I wasn't overly excited, if excited at all, by the recent Michael Yonkers Band LP that got more than a few pointy-heads all hot and bothered just like their spiritual hippie forefathers were yapping all over the place about that MUSIC OF BULGARIA album back in 1965, but this new release (where Yonkers is backed by a Michael James, a name which sounds familiar, who also wrote all the songs and produced) is pretty good. Imagine a mad atonal guitar screech (sorta like the kind a lotta those late-sixties wah-wah'd out bands who sounded like the early Stooges but never heard of 'em perfected) and gruff vocals playing what could only be described as the weirdest offspring of early-seventies heavy rock and late-seventies punk...or maybe a late-seventies punk band trying to gross their audience out playing early-seventies hard rock or an early-seventies hard rock band trying to gross their audience out playing punk. Either way it's a surprise, and I actually like it a tad more than the original thing!

The Troggs-ARCHAEOLOGY 3-CD set (Fontana UK)

They're BETTER than the Kinks! I gotta say that I never really cozied up to the Kinks despite having purchased a copy of the "Sunny Afternoon" single at a flea market age 13 and lusting over the cover of THE KINKS GREATEST HITS at the record shop at the same time, but having seen Ray Davies and company kinda devolve into elder statesmen of ever-boring and aging hipster concerns in the late-seventies dimmed my opinion about them to (almost) the point of no return. (I know this is sacreligious to the hoardes of Kinks fans and BLOG TO COMM readers who have sworn by Davies and co.'s music and image for well over four decades, but for me the Kinks were to the late-seventies just what the Who and Stones were...mainly TOO BIG FOR THEIR BRITCHES!!!) The Troggs were another thing entirely...throughout their career they remained a buncha bricklaying louts which is what made 'em so wonderful...while their countrymen were playing big halls and appearing on TV acting out the patented seventies rock star roles handed down to them, the Troggs were playing Max's Kansas City and continuing on as just another rock & roll group to come down the pike and not get swell-headed about it.
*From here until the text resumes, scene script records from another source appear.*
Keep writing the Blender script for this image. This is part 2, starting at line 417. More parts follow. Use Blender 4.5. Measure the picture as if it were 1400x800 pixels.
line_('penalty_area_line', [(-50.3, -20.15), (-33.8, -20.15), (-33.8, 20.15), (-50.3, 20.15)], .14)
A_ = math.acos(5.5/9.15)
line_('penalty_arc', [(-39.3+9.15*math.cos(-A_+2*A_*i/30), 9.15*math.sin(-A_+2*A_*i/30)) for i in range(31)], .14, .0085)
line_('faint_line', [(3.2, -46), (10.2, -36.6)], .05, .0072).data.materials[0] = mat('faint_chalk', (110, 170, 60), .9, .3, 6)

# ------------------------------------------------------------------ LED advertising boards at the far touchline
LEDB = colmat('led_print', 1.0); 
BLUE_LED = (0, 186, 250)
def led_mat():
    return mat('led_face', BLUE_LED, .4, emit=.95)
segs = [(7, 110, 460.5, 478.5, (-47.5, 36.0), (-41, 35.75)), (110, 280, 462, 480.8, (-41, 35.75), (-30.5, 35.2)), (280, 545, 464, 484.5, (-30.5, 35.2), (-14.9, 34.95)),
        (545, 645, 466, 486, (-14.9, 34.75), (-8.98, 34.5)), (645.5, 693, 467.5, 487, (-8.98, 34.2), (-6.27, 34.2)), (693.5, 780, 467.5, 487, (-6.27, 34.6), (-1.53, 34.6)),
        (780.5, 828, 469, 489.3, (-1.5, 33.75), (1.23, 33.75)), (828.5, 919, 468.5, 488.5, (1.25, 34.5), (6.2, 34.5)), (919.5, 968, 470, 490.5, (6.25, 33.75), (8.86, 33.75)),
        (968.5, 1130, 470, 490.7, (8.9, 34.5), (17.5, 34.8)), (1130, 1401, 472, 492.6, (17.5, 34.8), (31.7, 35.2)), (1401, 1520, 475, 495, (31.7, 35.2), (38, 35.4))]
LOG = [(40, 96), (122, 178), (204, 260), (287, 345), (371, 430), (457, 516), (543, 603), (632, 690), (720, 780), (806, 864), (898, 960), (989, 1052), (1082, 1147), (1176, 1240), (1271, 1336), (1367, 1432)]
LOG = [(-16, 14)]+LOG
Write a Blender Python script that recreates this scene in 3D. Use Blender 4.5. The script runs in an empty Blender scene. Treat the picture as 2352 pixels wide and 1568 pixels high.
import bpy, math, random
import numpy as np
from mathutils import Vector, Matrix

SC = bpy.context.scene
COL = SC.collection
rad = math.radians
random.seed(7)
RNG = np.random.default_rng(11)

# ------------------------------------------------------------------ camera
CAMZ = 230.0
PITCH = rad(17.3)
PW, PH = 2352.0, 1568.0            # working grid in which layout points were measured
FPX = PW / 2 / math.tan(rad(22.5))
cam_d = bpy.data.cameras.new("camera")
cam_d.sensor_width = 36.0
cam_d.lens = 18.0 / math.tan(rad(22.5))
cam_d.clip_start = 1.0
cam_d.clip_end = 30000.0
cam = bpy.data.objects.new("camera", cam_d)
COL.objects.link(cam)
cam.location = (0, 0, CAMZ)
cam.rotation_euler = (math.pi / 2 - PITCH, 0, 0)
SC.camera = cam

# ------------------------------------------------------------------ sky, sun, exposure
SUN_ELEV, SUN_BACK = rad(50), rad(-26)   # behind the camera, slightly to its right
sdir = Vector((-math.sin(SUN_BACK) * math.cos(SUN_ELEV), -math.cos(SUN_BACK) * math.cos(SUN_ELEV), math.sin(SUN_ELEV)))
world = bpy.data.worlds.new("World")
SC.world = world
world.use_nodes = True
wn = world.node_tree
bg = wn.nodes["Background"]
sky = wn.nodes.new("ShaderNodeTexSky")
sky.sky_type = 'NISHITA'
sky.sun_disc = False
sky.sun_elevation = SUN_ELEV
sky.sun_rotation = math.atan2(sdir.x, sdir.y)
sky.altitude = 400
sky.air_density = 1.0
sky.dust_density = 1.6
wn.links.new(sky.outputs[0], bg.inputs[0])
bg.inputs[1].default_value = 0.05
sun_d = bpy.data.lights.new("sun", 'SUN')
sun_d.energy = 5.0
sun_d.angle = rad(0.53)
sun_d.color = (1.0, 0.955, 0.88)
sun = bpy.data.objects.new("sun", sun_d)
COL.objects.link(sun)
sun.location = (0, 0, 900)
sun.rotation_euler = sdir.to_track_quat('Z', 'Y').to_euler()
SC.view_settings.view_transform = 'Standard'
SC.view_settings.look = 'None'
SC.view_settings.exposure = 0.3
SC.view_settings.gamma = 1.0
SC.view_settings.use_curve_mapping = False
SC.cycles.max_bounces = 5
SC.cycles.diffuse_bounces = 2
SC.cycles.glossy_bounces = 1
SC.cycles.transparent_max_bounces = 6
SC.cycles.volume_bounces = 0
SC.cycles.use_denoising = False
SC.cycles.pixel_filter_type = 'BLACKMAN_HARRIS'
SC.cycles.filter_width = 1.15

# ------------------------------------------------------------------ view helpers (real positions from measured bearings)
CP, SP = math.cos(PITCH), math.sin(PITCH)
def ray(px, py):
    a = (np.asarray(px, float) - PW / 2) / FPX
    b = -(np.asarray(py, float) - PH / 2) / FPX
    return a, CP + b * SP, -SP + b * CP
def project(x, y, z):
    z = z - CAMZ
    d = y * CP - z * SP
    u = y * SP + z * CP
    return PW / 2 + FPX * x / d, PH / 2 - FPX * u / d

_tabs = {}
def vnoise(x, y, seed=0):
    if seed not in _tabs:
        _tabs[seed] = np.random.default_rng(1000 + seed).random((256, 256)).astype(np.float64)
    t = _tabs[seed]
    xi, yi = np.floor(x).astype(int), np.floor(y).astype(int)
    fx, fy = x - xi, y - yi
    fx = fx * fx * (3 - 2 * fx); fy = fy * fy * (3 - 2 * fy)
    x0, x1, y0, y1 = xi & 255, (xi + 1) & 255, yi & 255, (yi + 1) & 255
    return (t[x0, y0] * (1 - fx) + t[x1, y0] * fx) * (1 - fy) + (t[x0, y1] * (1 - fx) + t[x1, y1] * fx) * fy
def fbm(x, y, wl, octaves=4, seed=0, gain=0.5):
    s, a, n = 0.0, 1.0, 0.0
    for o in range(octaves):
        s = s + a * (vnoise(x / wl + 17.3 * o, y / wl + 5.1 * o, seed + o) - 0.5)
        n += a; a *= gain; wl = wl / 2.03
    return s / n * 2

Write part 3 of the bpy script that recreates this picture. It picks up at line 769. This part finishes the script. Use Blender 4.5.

Now don't get me wrong, I love success; in fact, I wish I'd see a little of it myself, but I can't stand seeing once-interesting rock & rollers all of a sudden put on airs of Jackie Kennedy-ness appearing at Studio 54 with the rest of the mightier-than-thous who forgot all about us peons back on the farm from whence these demigods have come. Ooooh!

Anyway, here are two discs filled with the best moments of Trogglodynamism, almost but not quite a dupe of the perennial late-seventies bargain-bin 2-LP Sire set with Ken Barnes liner notes (oddly enough, he also does 'em here!) but with a lotta the newies that didn't make it to the Sire one like "Good Vibrations" (which was a great departure from the original take just like Sparks' "I Want To Hold Your Hand"!) and the single side of "Summertime" which has this spidery acoustic guitar line and's more sublime than the oft-heard Max's version! Then again this also includes an extra disc with the famous "Troggs Tapes" showing the boys in full bloom cursing each other out while trying to record a song called "Tranquility"! A very good collection of Troggs tracks that I tried weaseling out of Phonogram "for reviewing purposes" when it came out in 1992 (hear that Tom???), but better late than never is what I say even though it woulda made a HUMONGOUS impact had I heard it age 13. As you probably would have guessed already.


Christopher said...

OK, the return of the disc would be appreciated. I actually sent the review to Brian Gundy of H&W for a laugh. Here's the thing: very few records of this type, of unknown singers playing with top quality L.A. session musicians, have been discovered. I like the
playing, tight arrangements, singing, and "lost" quality of the whole production. I've lived in California for 18 years (grew up near Detroit), so perhaps I'm absorbing the environment out here. Just so
you know, I haven't abandoned the "sound" of Debris' and the Twinkeyz. I've talked to other musicians along those lines, some of whom I'm still talking to, some of whom I've had to "give up" on, this was something I wanted to do to "make my mark" as a label documenting something unknown in psych or folk-rock circles, that I happen to find appealing. They aren't hippy dippy, just kids having fun playing music together with a mentor (Ernie) who knew good music and had some real Hollywood connections from his Rip Chords a reference point, think of the Rainy Day LP with Kendra Smith and David Roback as a touchstone for this type of sound/approach/"vibe"...I loved that LP in '83...couldn't remember if you liked any early '80s Paisley.-Karl Ikola

(Portions of correspondance I received from Karl regarding the Homestead and Wolfe review....Karl said it was OK for me to post it as his "rebuttal"!)

tim ellison said...

I love the thing. It's like a Peanut Butter Conspiracy album, except with Wrecking Crew backing and on which every song is very good.